Europe IN 250 words: ‘Bigger, faster & more’ for the few, or a better world for all? New Weather argues on the BBC the need for European coordination

From returning finance to useful economic and social purpose, to tackling climate change and reversing inequality, European-wide coordination is vital. The New Weather Institute argues the case here on the future of Europe on the BBC’s World Business Report.

The first 10 minutes of the programme are devoted to exploring how the fundamental challenges facing Europe have changed little since 1972 when Sicco Mansholt, then President of the European Commission, set a series of challenges facing Europe that are even more relevant today:

“Will the EEC become a powerful agent for improving living standards and opportunity in solidarity with less fortunate countries? Or will it remain a select inward-looking club of some of the world’s richest nations? Will it continue to produce ‘bigger, faster and more’ for ‘some’ to the detriment of the global environment and the welfare of the “rest”?”

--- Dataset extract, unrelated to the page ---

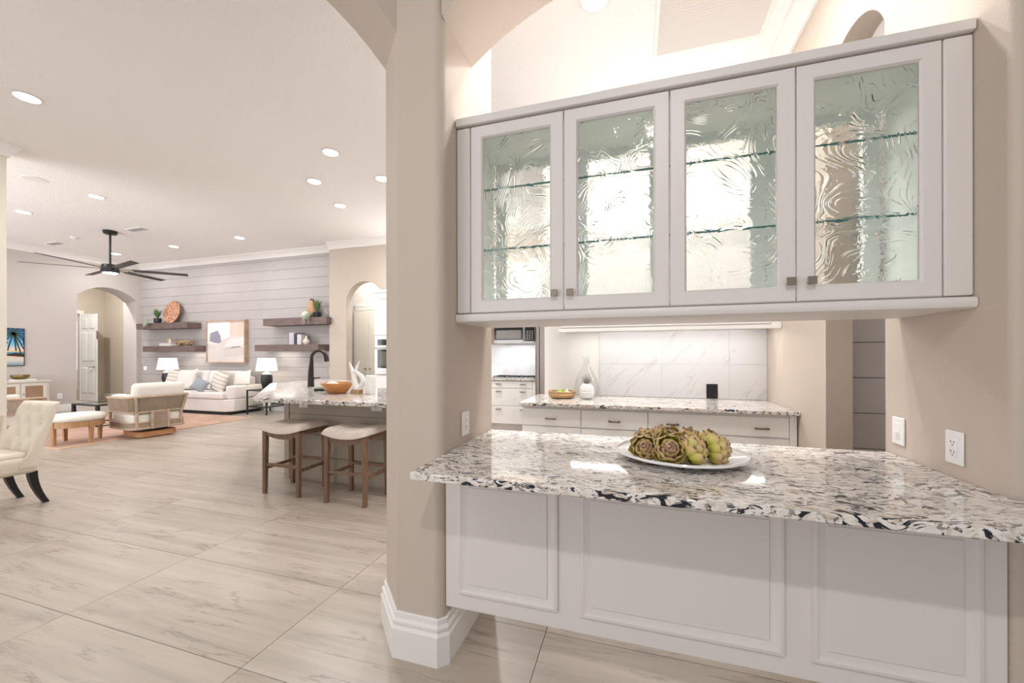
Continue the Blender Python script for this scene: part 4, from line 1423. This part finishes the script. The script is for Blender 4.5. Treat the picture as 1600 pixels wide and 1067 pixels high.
# ------------------------------------------------------------------ rug, coffee table, ottoman
rg = thing('area_rug', 'large terracotta rug under the seating group', 'rug', (-10.0, 5.0, 0))
part('pile', MB().box(-12.1, -7.93, 3.51, 6.45, 0, .012), M['rug'], rg, w=True)
part('binding', MB().box(-12.13, -7.90, 3.48, 3.51, 0, .013).box(-12.13, -7.90, 6.45, 6.48, 0, .013).box(-12.13, -12.1, 3.51, 6.45, 0, .013).box(-7.93, -7.90, 3.51, 6.45, 0, .013), M['rug_edge'], rg, w=True)
RZ = .0125
cf = thing('coffee_table', 'glass topped coffee table with black metal frame on the rug', 'coffee table', (-10.0, 5.3, RZ))
tx0, tx1, ty0, ty1 = -10.42, -9.65, 4.75, 5.95
part('glass_top', MB().box(tx0 + .004, tx1 - .004, ty0 + .004, ty1 - .004, .43, .442), M['glass_shelf'], cf, w=True)
fm = MB().box(tx0, tx1, ty0, ty0 + .03, .40, .43).box(tx0, tx1, ty1 - .03, ty1, .40, .43).box(tx0, tx0 + .03, ty0 + .03, ty1 - .03, .40, .43).box(tx1 - .03, tx1, ty0 + .03, ty1 - .03, .40, .43)
part('top_frame', fm, M['black'], cf, w=True)
for x in (tx0 + .025, tx1 - .025):
    for y in (ty0 + .025, ty1 - .025):
        part('leg', MB().box(x - .025, x + .025, y - .025, y + .025, RZ, .40), M['black'], cf, w=True)
fm = MB().box(tx1 - .02, tx1, ty0 + .05, ty1 - .05, RZ, .03).box(tx0, tx0 + .02, ty0 + .05, ty1 - .05, RZ, .03)
part('foot_rail', fm, M['black'], cf, w=True)
fl_ = thing('flower_garland', 'low garland of white flowers and green leaves on the coffee table', 'flowers', (-9.98, 5.45, .4425))
b = MB()
for k in range(16):
    b.ell((random.uniform(-.22, .24), random.uniform(-.3, .3), random.uniform(.03, .07)), .07, .05, .03, 7, 4)
part('foliage', b, M['leaf_pale'], fl_)
for k in range(9):
    part('blossom', MB().ell((random.uniform(-.2, .24), random.uniform(-.3, .3), random.uniform(.06, .11)), .045, .045, .035, 8, 5), M['white_matt'], fl_)

ot = thing('ottoman', 'round ottoman with pale cushion on a wooden ring base', 'ottoman', (-8.295, 3.857, RZ))
part('cushion', MB().lathe([(0, .345), (.29, .345), (.312, .365), (.316, .40), (.30, .43), (.26, .445), (0, .45)], n=40), M['fabric_white'], ot, smooth=60)
part('ring', MB().lathe([(.265, .255), (.295, .255), (.295, .345), (.265, .345)], n=40), M['teak_light'], ot)
for k in range(4):
    a = k * PI / 2 - PI / 2 + .08
    lx, ly = math.cos(a), math.sin(a)
    part('leg', MB().bar((lx * .285, ly * .285, .345), (lx * .275, ly * .275, 0), .06, .045, up=(lx, ly, 0), w2=.045, d2=.035), M['teak_light'], ot, .004)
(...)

The referendum debate is riddled with irony and contradiction. I’m probably not the only one to choke on hearing voices in the leave campaign, previously associated with an aggressive economic agenda, besotted with privatisation, suddenly discovering the cause of the NHS and trying to co-opt it for their campaign.  It’s similarly hard to swallow when those voices opine about sovereignty and the need to ‘take back control’ of our country, when the very same people are only to happy to give it away to the unaccountable power of footloose, global finance.  Their reality is not so much one of ‘Britain first,’ but ‘financial markets first.’ It’s world in which everything must be done to either pander or appease them.

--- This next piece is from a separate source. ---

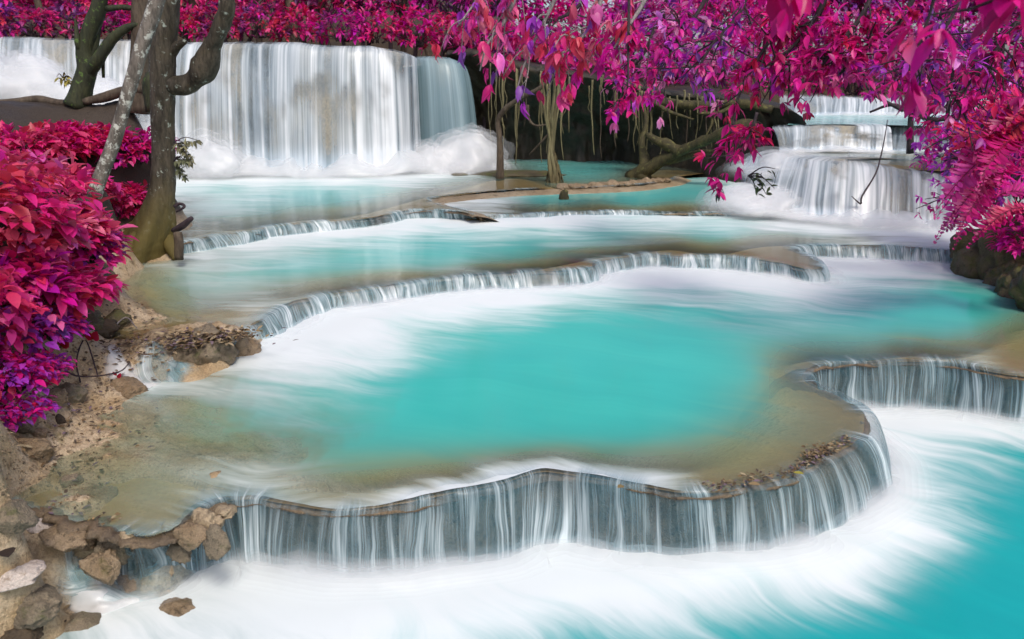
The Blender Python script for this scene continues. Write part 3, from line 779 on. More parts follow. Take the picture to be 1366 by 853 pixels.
# ------------------------------------------------------------------ tall falls
def tall_fall(top, bot, parent, m_rock, m_veil, seed, step=0.06, bulge=0.35, nv=34, dry=0.2, pw=0.5, rough=0.22, two=True, thick=1.2, vname="water_curtain", pool_back=1.5, spr=(.30, .45)):
    """top/bot: lists of (px,py,Y)"""
    A, Bq = np.array(top, float), np.array(bot, float)
    T3 = at_y(A[:, 0], A[:, 1], A[:, 2]); B3 = at_y(Bq[:, 0], Bq[:, 1], Bq[:, 2])
    P = catmull(np.column_stack([T3, B3]), 14); P, u = resample(P, step, 3)
    T3, B3 = P[:, :3], P[:, 3:]
    N = np.gradient(T3[:, :2], axis=0); N /= np.linalg.norm(N, axis=1)[:, None]; N = np.column_stack([N[:, 1], -N[:, 0]])
    if N[:, 1].mean() > 0: N = -N
    sc = 0.10 * n1d(u * 0.9, seed) + 0.07 * n1d(u * 3, seed + 1) + 0.02 * n1d(u * 10, seed + 2)
    T3[:, :2] += N * sc[:, None]; B3[:, :2] += N * sc[:, None]
    T3[:, 2] += 0.03 * n1d(u * 2.5, seed + 3)
    rows, vv, rk = [], [], []
    for o, z in ((-pool_back, 0.0), (-0.5, 0.012), (-0.1, 0.012)):
        rows.append(T3 + np.column_stack([N * o, 0 * u + z])); vv.append(0)
    for f in np.linspace(0.02, 1, nv):
        q = T3 + (B3 - T3) * np.array([f ** pw, f ** pw, 0]) 
        q[:, 2] = T3[:, 2] + (B3[:, 2] - T3[:, 2]) * f
        w = (0.05 + 0.09 * n1d(u * 2.6, seed + 7) * math.sin(f * 2.6) + 0.05 * n1d(u * 8, seed + 8) * f)
        rows.append(q + np.column_stack([N * w[:, None], 0 * u])); vv.append(f)
    V = np.stack(rows, 1); nu, n2 = V.shape[:2]
    fl = sstep(-0.9, -0.1, n1d(u * 0.8, seed + 9) + 0.6 * n1d(u * 3.4, seed + 10) + (1 - dry))
    fv = np.array(vv); qq = np.stack(np.broadcast_arrays(u[:, None] * 1.5, fv[None, :] * 2.6, 0 * u[:, None] + seed), -1)
    patch = fbm(qq, 4, seed + 70) + 0.5 * fbm(qq * np.array([3.5, .8, 1]), 3, seed + 71)
    fl = fl[:, None] * (1 - dry * 1.4 * sstep(0.0, 0.45, patch) * sstep(0.85, 0.35, fv)[None])
    fl = np.clip(fl, 0, 1)
    top_w = np.array([0.05, 0.2, 0.6] + [1.0] * nv); top_w[3] = 0.9
    flow = np.maximum(fl * top_w[None], sstep(0.45, 1.0, np.array(vv))[None] * 0.8)
    UV = np.stack(np.broadcast_arrays(u[:, None], np.array(vv)[None, :]), -1).reshape(-1, 2)
    mesh(vname, V.reshape(-1, 3), grid_faces(nu, n2), m_veil, parent, attrs={'flow': flow.ravel()}, uv=UV)
    for o, z in ((-pool_back - 0.1, -0.10), (-0.6, -0.03), (-0.12, -0.02)):
        rk.append(T3 + np.column_stack([N * o, 0 * u + z]))
    for f in np.linspace(0.03, 1.08, 40):
        q = T3 + (B3 - T3) * np.array([min(f, 1) ** pw, min(f, 1) ** pw, 0])
        q[:, 2] = T3[:, 2] + (B3[:, 2] - T3[:, 2]) * f
        rk.append(q + np.column_stack([N * (-0.12 - 0.12 * math.sin(min(f, 1) * 3.1)), 0 * u]))
    V = np.stack(rk, 1); nu, n2 = V.shape[:2]
    D = rough * fbm(V * np.array([1.3, 1.3, 0.9]), 5, seed + 15) - 0.05
    D[:, :3] = 0; D[:, 3:6] *= np.array([0.3, 0.6, 0.8])
    V[..., :2] += N[:, None] * np.minimum(D, 0.16)[..., None]
    mesh("rock_face", V.reshape(-1, 3), grid_faces(nu, n2), m_rock, parent)
    zb = B3[:, 2]
    spray(dict(B=B3[:, :2], N=N, u=u, zl=zb), parent, spr[0], spr[1], seed, 0.85, 4)
    return T3, B3, u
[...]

We still live with the economic and social consequences of the exorbitant privileges given to finance, which led to the 2007-2008 crash. Boris Johnson protected the City of London and fobbed off efforts toward re-regulation. Though imperfect, European banking regulators have consistently pushed a tougher line on new checks and balances for finance than those proposed in the UK. The European Banking Authority, a new watchdog body set up in 2011 and based in London, announced that if we vote to leave the EU, it will leave London, and us to the mercy of a government in the pocket of finance.